"Ja, da wird ja auch so eine Tür hinter dem Bürgertum geöffnet", sagt Katja Riemann. Sie empfand die Frauenfigur, die sie zu spielen hatte, als sehr facettenreich und widersprüchlich. "Ira hat ja durchaus melancholische Züge, aber auch eine hohe mentale Kraft." Im Umgang mit ihrem Vater, dem sie versuche, alles recht zu machen, um endlich eine geliebte Tochter zu werden, müsse sie erfahren, dass Liebe sichnicht zwingen lässt. "In der Feinstofflichkeit zu schauen, was da eigentlich schmerzt, war eine große schauspielerische Herausforderung", sagt sie.

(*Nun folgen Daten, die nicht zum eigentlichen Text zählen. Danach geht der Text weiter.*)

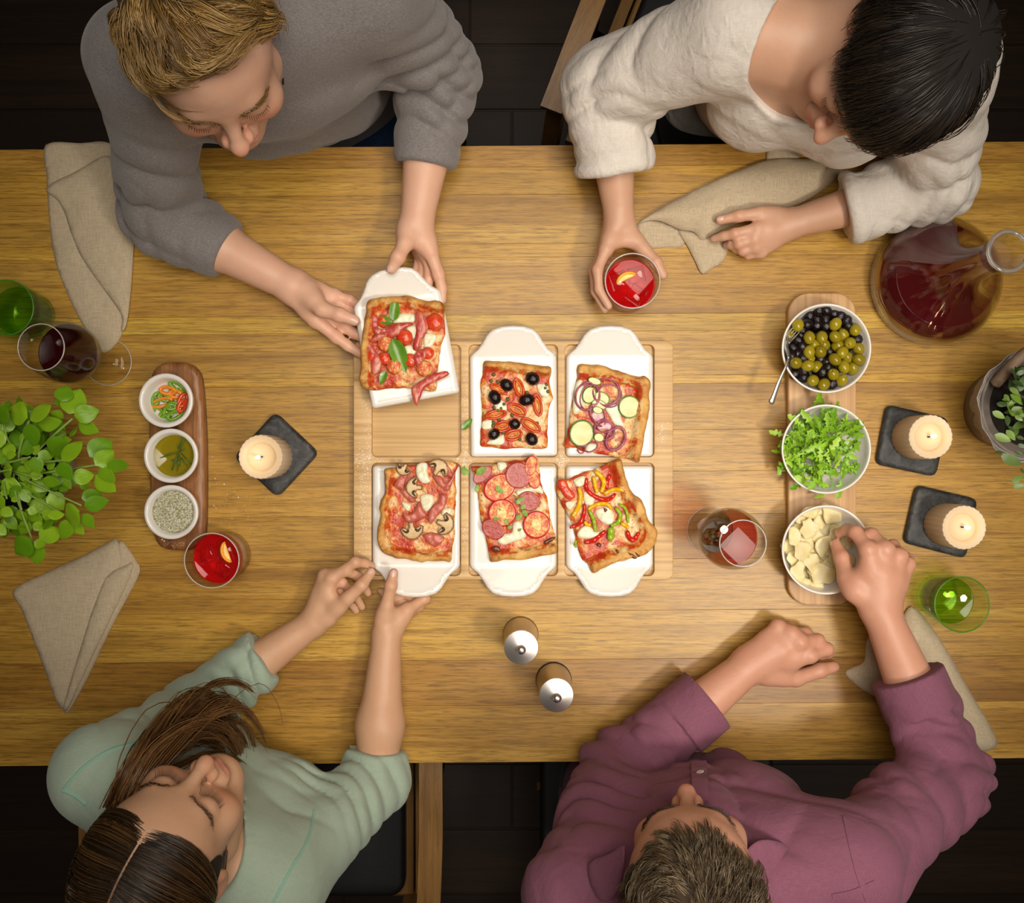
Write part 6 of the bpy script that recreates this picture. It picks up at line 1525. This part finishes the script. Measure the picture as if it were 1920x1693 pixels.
# ================================================================ dark-haired person in the white blouse
A_brun = {
 'L': (G((1378, 58, .30)), G((1138, 168, .125)), G((1161, 412, .062)),
       chain([(1180, 438, .062), (1206, 466, .070), (1230, 492, .075), (1243, 516, .074)]),
       [chain(q) for q in ([(1136, 468, .076), (1120, 505, .078), (1123, 542, .075), (1141, 574, .072)], [(1131, 470, .060), (1114, 508, .060), (1116, 546, .057), (1134, 580, .055)],
                           [(1132, 472, .044), (1114, 508, .043), (1116, 546, .040), (1132, 577, .040)], [(1138, 472, .030), (1121, 505, .028), (1119, 536, .026), (1130, 562, .026)])]),
 'R': (G((1775, 125, .29)), G((1752, 342, .070)), G((1482, 420, .034)),
       chain([(1455, 405, .038), (1425, 400, .046), (1385, 405, .046), (1350, 413, .040)]),
       [chain(q) for q in ([(1420, 428, .048), (1378, 438, .046), (1357, 443, .038), (1338, 448, .028)], [(1414, 447, .044), (1386, 457, .042), (1372, 459, .030), (1362, 460, .018)],
                           [(1417, 463, .037), (1393, 470, .034), (1381, 467, .024), (1386, 456, .016)], [(1427, 474, .029), (1403, 478, .026), (1396, 471, .018), (1402, 462, .013)])])}
def dress_brun(root, base, D):
    ar = D['arms']; L, R_ = ar['L'], ar['R']
    disp = [folds(8, 9, 30, 95, .0020), creases(36, 10, 25, 75, .0035), sleeve_folds(L[0], L[1], .2, 1.0, 5, .0045, .7), sleeve_folds(L[1], L[2], -.1, .6, 8, .0065, 1.9), sleeve_folds(R_[0], R_[1], .3, 1.1, 6, .005, .3), sleeve_folds(R_[1], R_[2], -.2, .6, 9, .0055, 2.4)]
    nc = G((1537, 118, .345)); nd = nrm(D['skull'] - D['nb'])
    Rn = frame(D['front'] + np.array((0, 0, -.45)), (0, 0, 1))
    cuts = [lambda F: F.ell(nc, (.088, .105, .125), Rn, .004, 'sub'), lambda F: F.cone(D['nb'], D['skull'], .075, .10, .004, None, 'sub')]
    def extra(F):
        C_ = L[1] + (L[2] - L[1]) * .60; ax = nrm(L[2] - L[1]); F.torus(C_ - ax * .005, ax, .052, .012, .012)
        C_ = R_[1] + (R_[2] - R_[1]) * .62; ax = nrm(R_[2] - R_[1]); F.torus(C_ - ax * .010, ax, .050, .010, .012)
    sl = {'L': (.022, .030, .020, .60), 'R': (.020, .022, .020, .62)}
    garment(root, base, D, 'blouse', M_blouse, True, .013, .88, sl, cuts, extra, disp, .008)
    trousers(root, base, D, M_dark, [np.array((.36, .36, .53)), np.array((.54, .36, .53))], .9)
Rn_ = frame((-.608, -.771, -.192), (.261, -.422, .868)); cn_ = np.array((.4808, .4844, TZ + .3747))
brun, Tn = build_person('smiling dark-haired person in a white blouse holding a red drink', dict(c=cn_, R=Rn_, s=.97), A_brun, np.array((.44, .655, TZ - .22)), np.array((-.16, -.98, 0)), True, S_pale, dress_brun, .88, .86, 1.0, .047, lash=.010, brow=(H_black, .4))
hlN = lambda p: float(np.interp(p, [-3.2, -2.2, -1.5, -.9, -.35, 0, .45, .8, 1.15, 1.5, 2.2, 3.2], [2.35, 2.35, 2.35, 2.2, 2.02, 1.98, 1.92, 1.98, 1.90, 1.75, 2.1, 2.35])); poleN = (.05, -.42, .90)
def flN(th, ph): return (np.ones_like(th), .12 * np.sin(ph * 2 + 1))
S1, sh1 = polar_hair(Tn, 4200, 6, poleN, hlN, flN, lambda t, p, r: np.clip(np.array([hlN(q) for q in p]) + .06 * r.normal(size=len(t)) - t, .15, 1.9), lambda t, p, r: r.uniform(.13, .23, len(t)), 12, .08, .05, (0, .85), 1700, .0042, .15)
rad = np.interp(np.linspace(0, 1, 12), [0, .3, 1], [.0006, .0008, .0003])[None, :] * np.random.default_rng(2).uniform(.6, 1.3, (len(S1), 1))
strands('hair', S1, rad, H_black, brun, sh1, 3, cap_mesh(Tn, poleN, hlN, lambda q, ph: .02 + .11 * min(1, q * 2.2), .975, 26, 64), M_capd)
nail(brun, A_brun['R'][3][2] - np.array(brun.location), A_brun['R'][3][3] - np.array(brun.location), (0, .4, 1), .0076, M_nail)
mk('teeth', tube([Tn((-.018, .0915, -.0655)), Tn((-.009, .0975, -.0668)), Tn((0, .0995, -.0672)), Tn((.009, .0975, -.0668)), Tn((.018, .0915, -.0655))], .0030, 8), simple('teeth_white', (.80, .74, .64), .2), brun)

# ================================================================ long-haired person in the mint top
A_mint = {
 'L': (G((192, 1448, .25)), G((362, 1332, .052)), G((589, 1166, .038)),
       chain([(615, 1158, .048), (652, 1122, .064), (678, 1097, .068), (696, 1073, .058)]),
       [chain(q) for q in ([(622, 1085, .056), (666, 1054, .062), (684, 1056, .052), (697, 1060, .042)], [(609, 1079, .046), (650, 1070, .058), (673, 1082, .042), (690, 1112, .026)],
                           [(606, 1090, .036), (641, 1092, .048), (663, 1110, .032), (679, 1138, .018)], [(610, 1102, .028), (636, 1110, .036), (653, 1127, .024), (668, 1146, .013)])]),
 'R': (G((520, 1668, .26)), G((705, 1465, .055)), G((725, 1188, .038)),
       chain([(719, 1160, .046), (725, 1135, .056), (733, 1098, .063), (738, 1074, .060)]),
       [chain(q) for q in ([(765, 1142, .032), (797, 1122, .019), (775, 1108, .014), (745, 1102, .013)], [(758, 1150, .028), (785, 1136, .016), (765, 1116, .012), (735, 1108, .012)],
                           [(750, 1156, .025), (770, 1148, .014), (750, 1126, .011), (722, 1112, .011)], [(742, 1162, .022), (756, 1156, .013), (738, 1130, .010), (713, 1108, .010)])])}
def dress_mint(root, base, D):
    ar = D['arms']; L, R_ = ar['L'], ar['R']
    disp = [folds(12, 6, 12, 30, .0030), creases(34, 7, 20, 50, .0045), sleeve_folds(R_[0], R_[1], .5, 1.2, 14, .0065, 1.2), sleeve_folds(L[1], L[2], -.1, .62, 11, .0070, .6), sleeve_folds(L[0], L[1], .3, 1.0, 5, .005, 2.0)]
    nd = nrm(D['skull'] - D['nb']); nb = D['nb']
    cuts = [lambda F: F.cone(nb + nd * .004 + D['front'] * .02, D['skull'] + nd * .05, .064, .095, .003, None, 'sub')]
    sl = {'L': (.013, .015, .013, .60), 'R': (.013, .013, .009, .20, (.022, .0015))}
    g = garment(root, base, D, 'top', M_mint, True, .013, .88, sl, cuts, None, disp, .0075)
    for pl in ([(300, 1386), (250, 1394), (200, 1410), (155, 1440), (118, 1482)], [(118, 1482), (140, 1492), (160, 1508)], [(512, 1692), (545, 1630), (576, 1576), (590, 1520)]):
        pts = [q for q in (hit(g, x, y_, .0012) for x, y_ in smooth_loop(pl, 6, False)) if q is not None]
        if len(pts) < 3: continue
        V = []; Fq = []
        for i, (p, n) in enumerate(pts):
            t_ = nrm(pts[min(i + 1, len(pts) - 1)][0] - pts[max(i - 1, 0)][0]); sd = nrm(np.cross(t_, n)); V += [tuple(p - sd * .003 - n * .003), tuple(p - sd * .0015 + n * .0008), tuple(p + sd * .0015 + n * .0008), tuple(p + sd * .003 - n * .003)]
        for i in range(len(pts) - 1):
            for k in range(3): a = i * 4 + k; Fq.append((a, a + 1, a + 5, a + 4))
        mk('raglan_seam', (V, Fq), M_minttrim, root)
    trousers(root, base, D, M_dark, [np.array((-.50, -.36, .53)), np.array((-.30, -.38, .53))], .9)
Rm = frame((.352, .927, .131), (-.191, -.066, .979)); cm = np.array((-.4299, -.4973, TZ + .3979))
mint, Tm = build_person('long-haired person in a mint green top gripping the mushroom pizza plate', dict(c=cm, R=Rm, s=.98), A_mint, np.array((-.455, -.645, TZ - .22)), np.array((.45, .89, 0)), True, S_tan, dress_mint, .88, .86, .3, .046, lash=.0105, brow=(H_lock, .4))
# parted hair drawn to both sides, long lock over the left shoulder
def part_hair(n, seed):
    r = np.random.default_rng(seed); out = np.zeros((n, 9, 3)); sx = np.where(r.random(n) < .5, -1.0, 1.0)
    s = r.random(n) ** .9; a0 = math.radians(60); a1 = math.radians(-62)          # hairline to back of the crown, from vertical
    al = a0 + (a1 - a0) * s + r.normal(size=n) * .022; d0 = np.stack([0 * al, np.sin(al), np.cos(al)], 1)
    side = np.stack([sx, -.06 - .50 * s, -.22 + 0 * s], 1); side -= d0 * (side * d0).sum(1)[:, None]; side /= np.linalg.norm(side, axis=1)[:, None]
    st = r.random(n) * .75 * r.random(n); amax = 1.80 + .35 * s + .06 * r.normal(size=n); lift = r.uniform(.03, .12, n)
    for i in range(9):
        t = i / 8; a = .010 + st + (amax - st) * t * (.98 if i else 0); a = np.where(a > amax, amax, a)
        d = np.cos(a)[:, None] * d0 + np.sin(a)[:, None] * side
        out[:, i] = SC0 + d * SCR * (1 + lift * np.sin(min(1, t * 1.6 + .15) * 1.5708))[:, None]
    return out, r.random(n)
S1, sh1 = part_hair(4200, 3); S1 = Tm(S1)
rad = np.interp(np.linspace(0, 1, 9), [0, .25, .5, 1], [.00025, .0007, .0009, .0007])[None, :] * np.random.default_rng(2).uniform(.6, 1.3, (len(S1), 1))
Vc = []; Fq = []; nt = 20; ns = 26
for sgn in (-1, 1):
    b0 = len(Vc)
    for j in range(ns):
        s_ = j / (ns - 1); al = math.radians(56) + (math.radians(-110) - math.radians(56)) * s_; d0 = np.array((0, math.sin(al), math.cos(al))); sd = np.array((sgn, -.06 - .50 * s_, -.22)); sd = nrm(sd - d0 * (sd @ d0))
        for i in range(nt):
            a = .016 + (1.80 + .3 * s_ - .016) * i / (nt - 1); Vc.append(SC0 + (math.cos(a) * d0 + math.sin(a) * sd) * SCR * (1.0 + .045 * min(1, i / 4)))
    for j in range(ns - 1):
        for i in range(nt - 1): a = b0 + j * nt + i; Fq.append((a, a + 1, a + nt + 1, a + nt))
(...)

Trotz ihrer eigentlich traurigen Kindheitsgeschichte, die im Laufe des Films nach und nach enthüllt wird, strahlt ihre Ira Wolfens dennoch eine enorme Lebenslust und Energie aus. Hat die Schauspielerin Katja Riemann selbst ihr diese mitgegeben? "Ich glaube, das haben wir gemeinsam beim Drehen entwickelt", sagt sie und lacht. "Diese Person hat trotz aller Schwierigkeiten ja wirklich Humor und auch eine große Sinnlichkeit, und man fragt sich zunächst, wie geht das zusammen. Aber so sind Menschen."

Das Voyeur-Gefühl


Die gebürtige Norddeutsche schätzt den filmischen Ansatz von Stefan Krohmer sehr. "Mich hat es stark interessiert, mit ihm zu arbeiten und mich auch mit der sehr speziellen, naturalistischen Spielweise auseinanderzusetzen, die er bevorzugt." Sie habe manchmal bei seinen Filmen das Gefühl, man werde zum Voyeur, wenn man den Figuren zuschaue. "Alles, was zu sehr ins Gefühl geht, versucht er zu vermeiden, das finde ich großartig. Er vertraut auch Worten, er gibt Informationen über einen Zustand, aber deshalb muss man ihn nicht permanent illustrieren als Schauspieler. Ich würde gerne auf dem Fundament, das wir da jetzt gelegt haben, weiter aufbauen."

Ob sie am Ende von "Die fremde Familie" auch das Gefühl gehabt habe, jetzt fange eigentlich die Geschichte richtig an? "Mir ging das vor allem beim Anschauen so", sagt Katja Riemann. "Man entlässt die Leute mit diesem Status quo, aber man würde jetzt gerne gucken, funktioniert's eigentlich? Ich hab schon gesagt, wir müssen 'nen zweiten Teil drehen. Die Leute interessieren einen, finde ich. Und man möchte am Schluss auch, dass es denen gutgeht."